John Bercow: To the list of crimes that fully justify the comprehensive sanctions against the Government of Sudan that the hon. Gentleman rightly seeks, might I add one other item? It is true that the numbers of people in the camps have ballooned in the three years since the hon. Member for Edinburgh, West, hon. Friend the Member for Banbury (Tony Baldry) and I visited camps in Darfur. However, is there not another difficulty, which is that, in some cases, the Government of Sudan are organising forced, involuntary returns that are highly dangerous? The United Nations circulated a memo complaining about this last November. It is another example of a breach of human rights law by the Government of Sudan for which it should be indicted.
Mr. Moore: I agree. Since the hon. Gentleman has raised that issue, we might highlight the complete lack of progress in getting hold of the two individuals who should be before the International Criminal Court but are not—and there are surely others to whom that should be extended.
Hon. Members have properly drawn attention to China's role. We must give China credit for recognising that there are problems in the area: it has appointed an envoy for Africa, who has taken interest in this matter and its support was crucial in getting resolution 1769 passed last year. But, frankly, that is not enough. I hope that the Government will ensure that, in this year of the Olympics, when China is learning that it has to face out to the world and deal with the world not just in respect of Tibet, it learns that its role in Sudan and Darfur matters as well.

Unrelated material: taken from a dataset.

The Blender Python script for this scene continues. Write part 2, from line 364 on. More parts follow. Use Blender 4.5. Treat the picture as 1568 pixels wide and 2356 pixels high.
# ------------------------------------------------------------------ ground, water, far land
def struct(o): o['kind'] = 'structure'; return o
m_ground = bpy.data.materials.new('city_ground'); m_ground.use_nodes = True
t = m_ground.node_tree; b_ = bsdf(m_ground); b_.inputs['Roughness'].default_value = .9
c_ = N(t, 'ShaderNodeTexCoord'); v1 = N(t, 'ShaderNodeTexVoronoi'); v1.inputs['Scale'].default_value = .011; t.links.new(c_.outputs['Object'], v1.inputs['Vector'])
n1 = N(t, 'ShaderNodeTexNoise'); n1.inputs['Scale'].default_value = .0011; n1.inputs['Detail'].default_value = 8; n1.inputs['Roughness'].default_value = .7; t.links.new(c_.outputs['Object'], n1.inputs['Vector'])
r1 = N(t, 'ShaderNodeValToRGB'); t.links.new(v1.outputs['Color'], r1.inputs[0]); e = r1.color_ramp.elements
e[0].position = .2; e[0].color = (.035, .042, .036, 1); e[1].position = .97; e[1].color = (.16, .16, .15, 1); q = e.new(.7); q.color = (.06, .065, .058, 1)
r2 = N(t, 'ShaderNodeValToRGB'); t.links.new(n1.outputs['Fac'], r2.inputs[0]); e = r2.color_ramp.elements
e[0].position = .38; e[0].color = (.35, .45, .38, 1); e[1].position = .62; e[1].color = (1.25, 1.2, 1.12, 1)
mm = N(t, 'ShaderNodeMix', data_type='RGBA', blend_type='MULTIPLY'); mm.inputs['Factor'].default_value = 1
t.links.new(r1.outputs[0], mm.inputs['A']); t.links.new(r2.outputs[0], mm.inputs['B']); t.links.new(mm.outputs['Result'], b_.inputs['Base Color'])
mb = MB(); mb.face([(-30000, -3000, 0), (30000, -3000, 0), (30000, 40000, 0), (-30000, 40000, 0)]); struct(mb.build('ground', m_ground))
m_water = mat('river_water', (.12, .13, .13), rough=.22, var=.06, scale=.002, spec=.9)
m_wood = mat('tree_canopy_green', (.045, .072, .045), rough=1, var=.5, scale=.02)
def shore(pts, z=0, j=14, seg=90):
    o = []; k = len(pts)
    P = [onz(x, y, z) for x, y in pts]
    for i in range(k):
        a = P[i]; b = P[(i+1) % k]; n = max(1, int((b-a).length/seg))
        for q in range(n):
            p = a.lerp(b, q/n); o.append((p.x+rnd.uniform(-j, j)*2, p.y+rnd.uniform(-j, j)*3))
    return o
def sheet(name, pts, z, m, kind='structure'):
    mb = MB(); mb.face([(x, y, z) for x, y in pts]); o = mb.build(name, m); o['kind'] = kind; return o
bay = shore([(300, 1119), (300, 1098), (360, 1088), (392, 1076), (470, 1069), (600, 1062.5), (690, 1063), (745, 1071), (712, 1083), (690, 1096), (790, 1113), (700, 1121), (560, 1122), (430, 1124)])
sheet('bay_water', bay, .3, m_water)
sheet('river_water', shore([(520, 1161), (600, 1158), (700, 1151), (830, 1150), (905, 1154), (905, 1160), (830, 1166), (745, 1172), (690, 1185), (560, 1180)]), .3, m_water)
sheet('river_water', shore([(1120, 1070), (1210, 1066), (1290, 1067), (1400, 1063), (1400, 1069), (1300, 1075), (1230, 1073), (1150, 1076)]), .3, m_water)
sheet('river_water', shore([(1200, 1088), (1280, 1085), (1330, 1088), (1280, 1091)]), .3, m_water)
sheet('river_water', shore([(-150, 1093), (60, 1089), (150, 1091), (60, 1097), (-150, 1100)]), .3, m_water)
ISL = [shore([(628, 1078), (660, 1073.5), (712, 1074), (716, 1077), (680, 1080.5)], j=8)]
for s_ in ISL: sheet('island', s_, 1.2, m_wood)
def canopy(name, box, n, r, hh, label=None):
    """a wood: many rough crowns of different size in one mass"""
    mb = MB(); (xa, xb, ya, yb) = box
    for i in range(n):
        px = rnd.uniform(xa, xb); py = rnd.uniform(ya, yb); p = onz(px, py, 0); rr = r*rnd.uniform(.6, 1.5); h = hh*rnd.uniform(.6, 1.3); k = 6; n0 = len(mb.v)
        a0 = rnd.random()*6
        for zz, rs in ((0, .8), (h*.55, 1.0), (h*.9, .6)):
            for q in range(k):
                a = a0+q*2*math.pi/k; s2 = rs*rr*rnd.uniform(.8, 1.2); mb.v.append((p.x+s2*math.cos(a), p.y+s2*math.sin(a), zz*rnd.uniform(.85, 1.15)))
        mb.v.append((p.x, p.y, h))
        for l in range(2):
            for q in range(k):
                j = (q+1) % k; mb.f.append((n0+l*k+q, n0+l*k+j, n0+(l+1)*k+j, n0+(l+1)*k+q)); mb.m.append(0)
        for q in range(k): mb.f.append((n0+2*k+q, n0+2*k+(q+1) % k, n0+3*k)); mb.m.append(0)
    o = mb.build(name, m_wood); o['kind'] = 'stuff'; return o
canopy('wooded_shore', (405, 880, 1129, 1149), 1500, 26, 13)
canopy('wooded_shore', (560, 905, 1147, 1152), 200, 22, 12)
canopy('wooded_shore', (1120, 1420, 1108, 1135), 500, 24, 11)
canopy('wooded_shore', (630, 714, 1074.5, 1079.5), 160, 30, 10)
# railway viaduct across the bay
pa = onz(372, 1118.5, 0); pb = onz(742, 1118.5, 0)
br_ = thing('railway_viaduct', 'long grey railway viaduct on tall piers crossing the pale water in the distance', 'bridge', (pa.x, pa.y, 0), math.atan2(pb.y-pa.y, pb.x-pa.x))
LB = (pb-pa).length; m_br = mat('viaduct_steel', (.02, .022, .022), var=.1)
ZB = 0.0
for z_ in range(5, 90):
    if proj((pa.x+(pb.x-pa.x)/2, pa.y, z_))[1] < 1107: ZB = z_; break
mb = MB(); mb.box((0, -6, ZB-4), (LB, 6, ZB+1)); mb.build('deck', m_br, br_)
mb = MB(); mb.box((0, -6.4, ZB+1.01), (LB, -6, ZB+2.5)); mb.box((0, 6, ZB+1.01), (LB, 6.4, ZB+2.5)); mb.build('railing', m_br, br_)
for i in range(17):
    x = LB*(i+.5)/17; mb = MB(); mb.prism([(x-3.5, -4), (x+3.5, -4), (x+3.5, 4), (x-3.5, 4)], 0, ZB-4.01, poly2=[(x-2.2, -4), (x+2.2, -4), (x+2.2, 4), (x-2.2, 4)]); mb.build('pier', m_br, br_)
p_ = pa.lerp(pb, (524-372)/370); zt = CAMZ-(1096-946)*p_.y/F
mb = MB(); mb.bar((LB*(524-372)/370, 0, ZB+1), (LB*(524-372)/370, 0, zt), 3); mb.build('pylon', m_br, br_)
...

I hope that today we can learn something of European efforts to bolster the mediation led by the AU and the UN and about our role in what other hon. Members have rightly mentioned is in danger of being a regional conflict. Darfur might only be the start of something. That is too awful to contemplate. We must ensure that we are doing all that is necessary.
Famously or infamously, the former Prime Minister, Mr. Blair, said that Africa was a scar on the conscience of the world and in Darfur we see one of its bleakest realities. It is a horrible situation. The response so far has been feeble. There really is a requirement to act now.